The Grapes of Wrath

Heartbreakingly beautiful adaptation of John Steinbeck’s Pulitzer Prize-winning novel of a poor family of sharecroppers from Oklahoma who lose their land and must travel West in search of a better life. Set during the Great Depression, the story opens when Tom Joad returns to his family’s farm only to find it deserted. He soon learns farmers all over the area have been forced from their land by the deed holders. In a flashback we see a heartbreaking scene where a local boy is hired to drive a Caterpillar tractor right through a farmer’s home knocking it down like a house of cards. It’s a frustrating image and one that only hints at the hardships they’re about to experience.

The Grapes of Wrath is arguably the most epic film to tackle the plight of the Midwest farmer during the Dust Bowl. The script masterfully takes a complicated subject and centers the focus on the Joad family, a group we come to love and identify with. They radiate goodness and dignity. Somber and bleak, their helplessness is presented in devastating detail. When the family arrives at the first transient migrant campground for workers, the conditions they find are less than desirable: the camp is overcrowded with other starving and jobless travelers. The desperation is palpable. The brilliant cinematography recalls real depression era images of photographers like Dorothea Lange and Arthur Rothstein. The movie’s release in 1940 was a particularly impressive document considering the Great Depression had only ended a year earlier with the advent of WWII.

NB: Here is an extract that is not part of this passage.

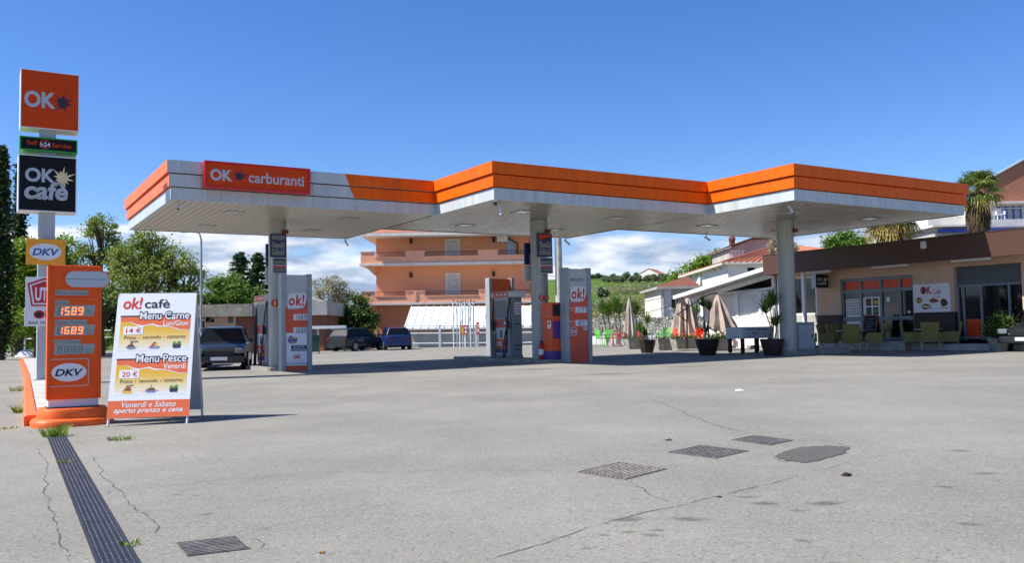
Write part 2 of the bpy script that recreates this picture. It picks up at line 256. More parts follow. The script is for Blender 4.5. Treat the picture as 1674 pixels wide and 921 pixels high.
# ------------------------------------------------------------------ building helpers
class MB:
    """collects shapes, then links them as ONE mesh object"""
    def __init__(s): s.v = []; s.f = []; s.m = []
    def add(s, V, F, m=0):
        k = len(s.v); s.v += [tuple(p) for p in V]; s.f += [tuple(i+k for i in f) for f in F]; s.m += [m]*len(F); return s
    def box(s, x0, x1, y0, y1, z0, z1, m=0):
        V = [(x,y,z) for x in (x0,x1) for y in (y0,y1) for z in (z0,z1)]
        return s.add(V, [(0,1,3,2),(4,6,7,5),(0,4,5,1),(2,3,7,6),(0,2,6,4),(1,5,7,3)], m)
    def bbox(s, x0, x1, y0, y1, z0, z1, b=.01, m=0):   # box with chamfered edges
        b = min(b, (x1-x0)*.45, (y1-y0)*.45, (z1-z0)*.45); bm = bmesh.new(); bmesh.ops.create_cube(bm, size=1)
        for q in bm.verts: q.co = Vector(((x0+x1)/2+q.co.x*(x1-x0), (y0+y1)/2+q.co.y*(y1-y0), (z0+z1)/2+q.co.z*(z1-z0)))
        bmesh.ops.bevel(bm, geom=bm.edges[:], offset=b, segments=2, profile=.6, affect='EDGES')
        bm.verts.index_update(); s.add([q.co for q in bm.verts], [[q.index for q in f.verts] for f in bm.faces], m); bm.free(); return s
    def prism(s, pts, y0, y1, m=0, plane='xz'):       # outline in x,z pushed along y (or in x,y along z, or y,z along x)
        n = len(pts); mk = {'xz': lambda a,b,c: (a,c,b), 'xy': lambda a,b,c: (a,b,c), 'yz': lambda a,b,c: (c,a,b)}[plane]
        V = [mk(a,b,y0) for a,b in pts] + [mk(a,b,y1) for a,b in pts]
        return s.add(V, [tuple(range(n)), tuple(range(2*n-1, n-1, -1))] + [(i, i+n, (i+1)%n+n, (i+1)%n) for i in range(n)], m)
    def tube(s, pts, r, n=8, m=0, cap=True):
        pts = [Vector(p) for p in pts]; rr = r if isinstance(r, (list, tuple)) else [r]*len(pts); V = []; F = []
        up = Vector((0,0,1))
        for i, p in enumerate(pts):
            t = (pts[min(i+1, len(pts)-1)]-pts[max(i-1, 0)]).normalized()
            a = t.cross(up if abs(t.z) < .95 else Vector((1,0,0))).normalized(); b = t.cross(a)
            V += [p + (a*math.cos(2*math.pi*j/n)+b*math.sin(2*math.pi*j/n))*rr[i] for j in range(n)]
        for i in range(len(pts)-1):
            for j in range(n): F.append((i*n+j, i*n+(j+1)%n, (i+1)*n+(j+1)%n, (i+1)*n+j))
        if cap: F += [tuple(range(n-1, -1, -1)), tuple(range((len(pts)-1)*n, len(pts)*n))]
        return s.add(V, F, m)
    def lathe(s, prof, n=20, m=0, c=(0,0,0), ph=0.):
        V = []; F = []
        for r, z in prof: V += [(c[0]+r*math.cos(2*math.pi*j/n+ph), c[1]+r*math.sin(2*math.pi*j/n+ph), c[2]+z) for j in range(n)]
        for i in range(len(prof)-1):
            for j in range(n): F.append((i*n+j, i*n+(j+1)%n, (i+1)*n+(j+1)%n, (i+1)*n+j))
        F += [tuple(range(n-1,-1,-1)), tuple(range((len(prof)-1)*n, len(prof)*n))]
        return s.add(V, F, m)
    def build(s, name, mats, parent=None, smooth=False):
        me = bpy.data.meshes.new(name); me.from_pydata(s.v, [], s.f)
        for k in (mats if isinstance(mats, (list, tuple)) else [mats]): me.materials.append(M[k])
        me.polygons.foreach_set('material_index', s.m)
        bm = bmesh.new(); bm.from_mesh(me); bmesh.ops.recalc_face_normals(bm, faces=bm.faces[:]); bm.to_mesh(me); bm.free()
        if smooth:
            me.polygons.foreach_set('use_smooth', [True]*len(me.polygons))
            try: me.set_sharp_from_angle(angle=R_(38))
            except Exception: pass
        o = bpy.data.objects.new(name, me); COL.objects.link(o)
        if parent: o.parent = parent
        return o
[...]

Everyone in the production is memorable. Director John Ford won the Oscar for directing. So too actress, Jane Darwell as Ma Joad, the tenacious matriarch. And let’s not forget how fascinating it is to see John Carradine, patriarch of the real life acting dynasty, in his first important role as an ex-preacher who has lost his faith.  But what grounds the story is Henry Fonda’s performance as Tom Joad. Just released from prison his heartfelt performance becomes an almost mythic hero of social justice. The Grapes of Wrath is one of those films that surpasses its literary source and actually improves on the novel’s pessimistic tone. There is much despair, but there is also an uplifting feeling of hope. Tom Joad’s poetic final speech is legendary.

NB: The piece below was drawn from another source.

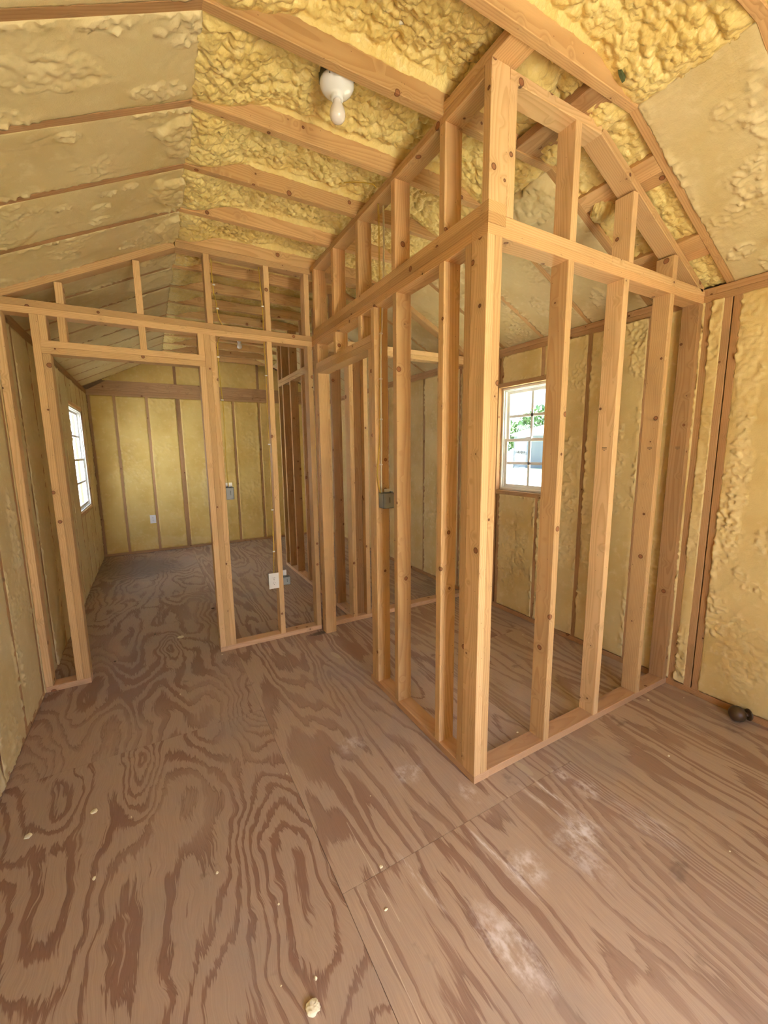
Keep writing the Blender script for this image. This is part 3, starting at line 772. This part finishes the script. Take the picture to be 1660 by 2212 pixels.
# ------------------------------------------------------------------ full-width partition
YP = 3.14
pw = empty('stud_wall', (.45, YP, 0))
tag(pw, 'bare stud partition crossing the cabin, wide doorway at left, wiring stapled beside its studs', 'wall')
def ps(x, z0=T, z1=HP, nm='stud', mat=MW): return board(pw, nm, x, x + T, YP, YP + Wd, z0, z1, mat)
for x0, x1 in ((XL + .002, -.461), (.342, X0 - .001), (X0 + Wd, XR - .002)): board(pw, 'bottom_plate', x0, x1, YP, YP + Wd, 0, T, MP)
for x in (XL + .002, -.538, .380, .418, .803, 1.111, 1.201, 1.452, 1.583, 2.002, 2.410, XR - T - .003): ps(x)
for x in (-.4995, .342): ps(x, T, 2.075)
board(pw, 'stud', 1.491, 1.580, YP + .050, YP + Wd, T, HP, MD)
board(pw, 'door_header', -.4995, .380, YP, YP + Wd, 2.075, 2.112, MW)
board(pw, 'door_header', -.4995, .380, YP, YP + Wd, 2.1125, 2.150, MW)
for x in (-.4995, -.410, 0.0, .342): ps(x, 2.150, HP, 'cripple_stud')
for x0, x1 in ((XL + .002, X0 - .001), (X0 + Wd + .001, XR - .002)):
    board(pw, 'top_plate', x0, x1, YP, YP + Wd, HP, HP + T, MW); board(pw, 'top_plate', x0, x1, YP, YP + Wd, HP + T, H2, MW)
zc0 = KZ - T - .002
def zpc(x): return zc0 - SL * max(0, KX0 - x, x - KX1)
for x in (-.405, 0.0, .410, .804, 1.100, 1.245, 1.60, 2.02, 2.43): ps(x, H2, min(zpc(x), zpc(x + T)) - .001, 'cripple_stud')
board(pw, 'top_chord', KX0, KX1, YP, YP + Wd, zc0, zc0 + T, MW)
for s in (-1, 1):
    xk = KX0 if s < 0 else KX1; xe = XL + .03 if s < 0 else XR - .03
    n2 = Vector((s * SL, 0, 1)).normalized()
    beam(pw, 'top_chord', Vector((xk, YP + Wd / 2, zc0)) + n2 * .019, Vector((xe, YP + Wd / 2, zc0 - SL * abs(xe - xk))) + n2 * .019, (0, 1, 0), Wd, T, MW)

# ------------------------------------------------------------------ far closet wall behind the partition
XQ = 1.46
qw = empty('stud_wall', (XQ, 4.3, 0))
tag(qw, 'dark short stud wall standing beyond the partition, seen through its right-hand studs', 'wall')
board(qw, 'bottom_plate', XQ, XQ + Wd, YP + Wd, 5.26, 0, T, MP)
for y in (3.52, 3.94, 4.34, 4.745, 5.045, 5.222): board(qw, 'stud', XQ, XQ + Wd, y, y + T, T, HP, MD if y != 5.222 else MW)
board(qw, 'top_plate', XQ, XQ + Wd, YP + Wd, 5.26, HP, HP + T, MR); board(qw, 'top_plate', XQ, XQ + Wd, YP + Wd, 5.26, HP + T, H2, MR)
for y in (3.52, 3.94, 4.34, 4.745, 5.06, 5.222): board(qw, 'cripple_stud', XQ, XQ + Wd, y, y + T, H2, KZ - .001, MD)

# ------------------------------------------------------------------ windows
def window(name, xin, sgn, y0, y1, z0, z1, grid, off=.060):
    """single-hung vinyl window; sgn is the outward direction"""
    xo = xin + sgn * off
    r = tag(empty(name, (xo, (y0 + y1) / 2, z0)), kind='structure')
    def part(nm, lst, mat=M_white, parent=r, bev=.0015): return boxes(nm, [(min(a, b_), max(a, b_), *rest) for a, b_, *rest in lst], mat, parent, bev)
    f = .030
    part('window_frame', [(xo, xo + sgn * .05, y0 + .002, y0 + f, z0 + .002, z1 - .002), (xo, xo + sgn * .05, y1 - f, y1 - .002, z0 + .002, z1 - .002),
                          (xo, xo + sgn * .05, y0 + f, y1 - f, z1 - f, z1 - .002), (xo, xo + sgn * .05, y0 + f, y1 - f, z0 + .002, z0 + f)])
    part('window_stop', [(xo - sgn * .015, xo - sgn * .001, y0 + .002, y0 + .02, z0 + .002, z1 - .002), (xo - sgn * .015, xo - sgn * .001, y1 - .02, y1 - .002, z0 + .002, z1 - .002),
                         (xo - sgn * .015, xo - sgn * .001, y0 + .02, y1 - .02, z1 - .022, z1 - .002), (xo - sgn * .015, xo - sgn * .001, y0 + .02, y1 - .02, z0 + .002, z0 + .016)], M_sill)
    zm = z0 + (z1 - z0) * .485; a, b_ = y0 + f, y1 - f; s = .026
    for lo, hi, xx in ((z0 + f, zm + .02, xo + sgn * .008), (zm - .005, z1 - f, xo + sgn * .026)):
        sash = part('sash', [(xx, xx + sgn * .016, a, a + s, lo, hi), (xx, xx + sgn * .016, b_ - s, b_, lo, hi), (xx, xx + sgn * .016, a + s, b_ - s, lo, lo + s), (xx, xx + sgn * .016, a + s, b_ - s, hi - s, hi)])
        gx = xx + sgn * .008
        pane = boxes('pane', [(min(gx, gx + sgn * .003), max(gx, gx + sgn * .003), a + s, b_ - s, lo + s, hi - s)], M_glass, sash)
        ym = (a + b_) / 2; zz = (lo + hi) / 2
        bars = [(gx - .004, gx + .006, ym - .0115, ym + .0115, lo + s, hi - s)] if grid else []
        bars.append((gx - .004, gx + .006, a + s, b_ - s, zz - .0115, zz + .0115))
        boxes('muntin', bars, M_white, sash)
    if grid: part('sash_lock', [(xo - sgn * .004, xo + sgn * .010, (y0 + y1) / 2 - .03, (y0 + y1) / 2 + .03, zm + .016, zm + .030)], M_plate)
    return r
window('window_1', XL, -1, wy0, wy1, wz0, wz1, False, .024)
window('window_2', XR, 1, ry0, ry1, rz0, rz1, True)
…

4 Responses to “The Grapes of Wrath”

  1. Beautiful review, Mark! 🙂


  2. This film invites comments on things other than its undoubted dramatic impact. It represents an era in which people were looking for strong political leaders to get them out of the mess that previous generations of politicians had got them into. In their enthusiam for the programs those leaders promoted, artists in lots of fields turned their talents to producing propaganda. In Europe, Eisenstein and Brecht had built their careers on doing just that. In the United States people like John Steinbeck, Frank Capra and John Ford got caught up in writing books and making films that presented a view of society that would lend popular support to the federal government in its efforts, first to alleviate the effects of the depression, later on to wage war in Europe and the Pacific.

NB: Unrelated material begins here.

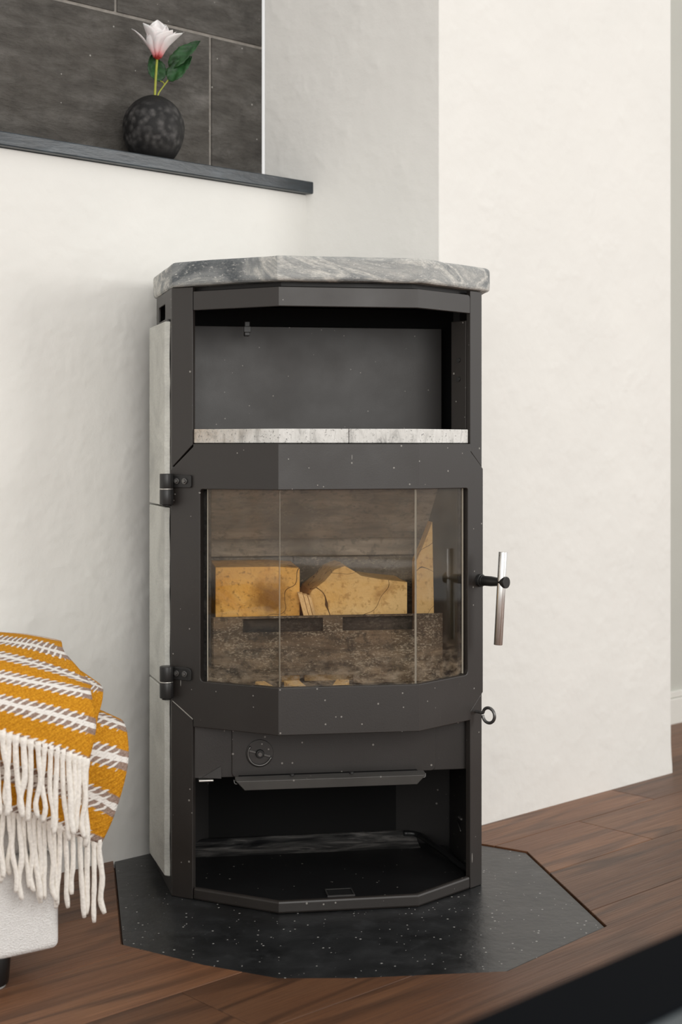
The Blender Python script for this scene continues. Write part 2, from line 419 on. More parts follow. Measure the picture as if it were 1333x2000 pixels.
def sheet(name, path, outer, mat, parent=None, off=0.0, thick=.006, holes=(), bevel=.001, limit=55):
    """a plate cut to an outline in (s, z), folded along the path, with thickness and holes"""
    vs, es = [], []
    for loop in [outer, *holes]:
        k = len(vs); n = len(loop); vs += [Vector(p) for p in loop]; es += [(k + i, k + (i + 1) % n) for i in range(n)]
    zs = [p[1] for p in outer]; ss = [p[0] for p in outer]
    for f in path.folds():
        if min(ss) + 1e-4 < f < max(ss) - 1e-4:
            k = len(vs); vs += [Vector((f, min(zs) - .1)), Vector((f, max(zs) + .1))]; es.append((k, k + 1))
    V, E, Fc, *_ = delaunay_2d_cdt(vs, es, [], 0, 1e-6)
    def inside(p, loop):
        c = False; n = len(loop)
        for i in range(n):
            (x1, y1), (x2, y2) = loop[i], loop[(i + 1) % n]
            if (y1 > p.y) != (y2 > p.y) and p.x < (x2 - x1) * (p.y - y1) / (y2 - y1) + x1: c = not c
        return c
    bm = bmesh.new(); fr = {}; bk = {}; cnt = {}
    def gv(d, i, o):
        if i not in d:
            q = path.at(V[i].x, o); d[i] = bm.verts.new((q.x, q.y, V[i].y))
        return d[i]
    keep = []
    for f in Fc:
        c = sum((V[i] for i in f), Vector((0, 0))) / len(f)
        if inside(c, outer) and not any(inside(c, h) for h in holes): keep.append(f)
    for f in keep:
        bm.faces.new([gv(fr, i, off) for i in f]); bm.faces.new([gv(bk, i, off + thick) for i in f[::-1]])
        for i in range(len(f)):
            e = (f[i], f[(i + 1) % len(f)]); cnt[tuple(sorted(e))] = cnt.get(tuple(sorted(e)), 0) + 1
    for (a, b), c in cnt.items():
        if c == 1: bm.faces.new((fr[a], fr[b], bk[b], bk[a]))
    bmesh.ops.recalc_face_normals(bm, faces=bm.faces)
    bmesh.ops.dissolve_limit(bm, angle_limit=R(1), verts=bm.verts, edges=bm.edges)
    return from_bm(name, bm, mat, parent, bevel=bevel, segs=2, limit=limit)

# ------------------------------------------------------------------ the room
U = Vector((.743, .669)); N = Vector((.669, -.743))       # the walls run along U and face N
def wp(u, n): return tuple(U * u + N * n)
def wall_obj(name, poly, z0, z1, mat, bevel=.006):
    o = prism(name, poly, z0, z1, mat, None, bevel, 3); return tag(o, kind='structure')
K = (-.0809, 3.2807); T = (-.1796, 3.3376); E1 = (.215, 3.11); E2 = (.865, 3.716)
un = lambda p: (U.x * p[0] + U.y * p[1], N.x * p[0] + N.y * p[1])
uK, uT = un(K)[0], un(T)[0]
# lower left wall, its top carries the ledge
wall_obj('wall_left', [wp(-1.3, -2.4917), K, (K[0] + .06, K[1] + .13), wp(-1.3, -2.62)], -.02, 1.434, M['wall'], .002)
ledge = prism('trim_1', [wp(-1.3, -2.474), wp(uK + .012, -2.474), wp(uK + .012, -2.612), wp(-1.3, -2.612)], 1.4346, 1.4622, M['ledge'], None, .0025)
tag(ledge, kind='structure')
# wall between: the pale face turned away from the window, running on into the niche
d = (Vector(E1) - Vector(T)).normalized(); b = Vector((-d.y, d.x))
wall_obj('wall_centre', [T, E1, tuple(Vector(E1) + b * .16), tuple(Vector(T) + b * .16)], -.02, 2.7, M['wall'], .002)
# right pier with a little plaster flare at its foot
bm = bmesh.new(); zs = [-.02, .0, .02, .045, .08, .2, 2.7]; fl = [.007, .008, .007, .004, .001, 0, 0]; rows = []
for z, f in zip(zs, fl):
    e2 = Vector(E2) + U * f
    rows.append([bm.verts.new((*q, z)) for q in (E1, tuple(e2), tuple(e2 - N * .40), tuple(Vector(E1) - N * .40))])
for a, c in zip(rows, rows[1:]):
    for i in range(4): bm.faces.new((a[i], a[(i + 1) % 4], c[(i + 1) % 4], c[i]))
bm.faces.new(rows[0][::-1]); bm.faces.new(rows[-1])
tag(from_bm('wall_right', bm, M['wall'], bevel=.008, segs=3), kind='structure')
wall_obj('wall_far', [wp(2.2, -2.577), wp(5.2, -2.577), wp(5.2, -2.68), wp(2.2, -2.68)], -.02, 2.7, M['farwall'])
bb = bm_box(3.0, 5.2, -2.5769, -2.560, -.001, .078); bm_box(3.0, 5.2, -2.5769, -2.566, .079, .100, bb)
bb.transform(Matrix(((U.x, N.x, 0, 0), (U.y, N.y, 0, 0), (0, 0, 1, 0), (0, 0, 0, 1))))
tag(from_bm('baseboard_far', bb, M['paint'], bevel=.003), kind='structure')
# tiled niche wall: grout bed with slate tiles on it
nw = wall_obj('wall_niche', [wp(-1.3, -2.604), wp(uT - .004, -2.604), wp(uT - .004, -2.74), wp(-1.3, -2.74)], 1.40, 2.7, M['grout'], .001)
g = .0035
def tile(u0, u1, z0, z1):
    bm = bmesh.new(); nu, nz = 8, 5; L = u1 - u0; Hh = z1 - z0; sd = random.random() * 50
    gr = [[None] * (nz + 1) for _ in range(nu + 1)]
    for i in range(nu + 1):
        for j in range(nz + 1):
            e = 0 if i in (0, nu) or j in (0, nz) else .0016 * noise.noise(Vector((i * .6 + sd, j * .6, sd)))
            gr[i][j] = bm.verts.new((-L / 2 + L * i / nu, -.0032 + e, -Hh / 2 + Hh * j / nz))
    for i in range(nu):
        for j in range(nz): bm.faces.new((gr[i][j], gr[i + 1][j], gr[i + 1][j + 1], gr[i][j + 1]))
    r = bmesh.ops.extrude_edge_only(bm, edges=[e for e in bm.edges if len(e.link_faces) == 1])
    for v in r['geom']:
        if isinstance(v, bmesh.types.BMVert): v.co.y = 0
    o = from_bm('tile', bm, M['slate'], nw, bevel=.0012, limit=60)
    c = wp((u0 + u1) / 2, -2.604); o.location = (c[0], c[1], (z0 + z1) / 2); o.rotation_euler = (0, 0, math.atan2(U.y, U.x))
zr = [1.4628, 1.787, 2.11, 2.433, 2.70]; off = [1.9426, 1.689, 1.9426, 1.689]
for k in range(4):
    cuts = [uT - .001] + [off[k] - .6 * q for q in range(0, 7)]
    for a, c in zip(cuts, cuts[1:]):
        lo = max(c, -1.3)
        if a - lo > .05: tile(lo + g, a - (g if a != cuts[0] else .006), zr[k] + (g if k else 0), zr[k + 1] - g)

# floor: boards run along the walls; the hearth slab is let into them
OX, OY, TH = .0147, 2.6235, R(8.62)
RZ = Matrix.Rotation(TH, 2)
def s2w(x, y): v = RZ @ Vector((x, y)); return (OX + v.x, OY + v.y)
def w2s(x, y): v = RZ.transposed() @ Vector((x - OX, y - OY)); return (v.x, v.y)
hearth_poly = [(-.430, .385), (-.412, -.120), (-.279, -.236), (-.164, -.313), (-.04, -.331), (.205, -.339), (.437, -.156), (.427, .312), (.36, .372), (.2, .50), (-.30, .47)]
hw = [Vector(s2w(*p)) for p in hearth_poly]
floor = box('floor', -4.5, 5.5, -3.75, 6.5, -.06, -.0155, M['plank']); tag(floor, kind='structure')
FA = R(43); FU = Vector((math.cos(FA), math.sin(FA))); FN = Vector((math.sin(FA), -math.cos(FA)))
cen = sum(hw, Vector((0, 0))) / len(hw)
hole = [p + (p - cen).normalized() * .004 for p in hw]
hf = [Vector((p.dot(FU), p.dot(FN))) for p in hole]
def in_hole(p):
    c = False
    for i in range(len(hf)):
        a, q = hf[i], hf[(i + 1) % len(hf)]
        if (a.y > p.y) != (q.y > p.y) and p.x < (q.x - a.x) * (p.y - a.y) / (q.y - a.y) + a.x: c = not c
    return c
rnd = random.Random(3)
for r in range(-1, 15):
    n0, n1 = -1.0 - .2 * (r - 4) - .2, -1.0 - .2 * (r - 4)
    u = -.3 - rnd.random() * 1.4
    while u < 5.0:
        L = 1.75 + rnd.random() * .35; u0, u1 = u + .0008, u + L - .0008; u += L
        rect = [Vector((u0, n0 + .0009)), Vector((u1, n0 + .0009)), Vector((u1, n1 - .0009)), Vector((u0, n1 - .0009))]
        c = Vector(((u0 + u1) / 2, (n0 + n1) / 2)); bm = bmesh.new()
        hx = [p.x for p in hf]; hy = [p.y for p in hf]
        if u1 < min(hx) or u0 > max(hx) or n1 < min(hy) or n0 > max(hy):
            bm_prism([tuple(p - c) for p in rect], -.015, 0, bm)
        else:
            k = len(hf)
            V, E, Fc, *_ = delaunay_2d_cdt(rect + hf, [(0, 1), (1, 2), (2, 3), (3, 0)] + [(4 + i, 4 + (i + 1) % k) for i in range(k)], [], 0, 1e-6)
            vm = {}
            for f in Fc:
                m = sum((V[i] for i in f), Vector((0, 0))) / 3
                if not (u0 < m.x < u1 and n0 < m.y < n1) or in_hole(m): continue
                bm.faces.new([vm.setdefault(i, None) or vm.__setitem__(i, bm.verts.new((*(V[i] - c), 0))) or vm[i] for i in f])
            if not bm.faces: bm.free(); continue
            ex = bmesh.ops.extrude_face_region(bm, geom=list(bm.faces))
            for v in ex['geom']:
                if isinstance(v, bmesh.types.BMVert): v.co.z = -.015
            bmesh.ops.recalc_face_normals(bm, faces=bm.faces)
            bmesh.ops.dissolve_limit(bm, angle_limit=R(1), verts=bm.verts, edges=bm.edges)
        # the second axis of the floor frame is flipped to keep the board right way up
        bm.transform(Matrix.Scale(-1, 4, (0, 1, 0))); bmesh.ops.reverse_faces(bm, faces=bm.faces)
        o = from_bm('plank', bm, M['plank'], floor, bevel=.0008, segs=1)
        q = FU * c.x + FN * c.y; o.location = (q.x, q.y, 0); o.rotation_euler = (0, 0, FA)

hp = prism('hearth_plate', [tuple(p) for p in hw], -.0150, -.0025, M['hearth'], None, .0012)
tag(hp, 'black slate hearth slab with clipped corners let into the wooden floor under the stove', 'hearth slab')

# ------------------------------------------------------------------ the stove
stove = empty('wood_stove', (OX, OY, 0), TH)
tag(stove, 'tall black faceted wood stove with glass door and grey soapstone top in the corner', 'stove')
PL, P1, P2, PR = (-.3208, .1351), (-.13007, 0), (.13007, 0), (.2808, .1147)
FP = Path([PL, P1, P2, PR], -.2337)
BL = (-.345, .335); BR = (.292, .33)
LP = Path([BL, PL]); RP = Path([PR, BR])
S1, S2, S3 = 0, .2601, FP.S[3]
st, sd = M['steel'], M['steel_dark']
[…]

    The writers, however, were prone to incorporating such broad biases into their scripts that they often produced laughably exaggerated results, like those nasty cigar-smoking Fat Cats Frank Capra always had preying off the simple common folk, and the almost-heavenly New Jerusalem the government had built for the Joads just off some highway in California. Nevertheless Steinbeck, Capra, Ford and others like them undoubtedly had the talents they needed to engage the emotions of their audiences, and the films that came out of their efforts – “Grapes of Wrath” being maybe the best example – must have significantly affected the beliefs of the people who saw them. Your reaction to the movie was more positive than mine, but I can’t deny that “Grapes of Wrath” is a stirring presentation of the attitudes it was intended to foster.

    For my money though, John Ford, Henry Fonda and the other artists who got caught up in making films of this sort took a turn for the better when they – or their studio executives – limited the amount of sentimentalizing and and sermonizing they could do, and got back to telling stories that were more about people and less about archetypes.


  3. This was such a beautiful and heartbreaking film. Such a strong family, kept together by their Ma. Loved it.


  4. This movie is a real tear jerker. Unfortunately too much of the depression was caused by government policies. Many of “corrective ” policies only lengthened the duration. The camps for dust-bowl victims probably were very beneficial in providing short term care for displaced farmers, but the government also used funds to support depression artists painting awful and unuseful murals. This movie was propaganda for government assistance in areas other than dust -bowl farmers, paving the way for tax assistance to select groups at the expense of the general populace.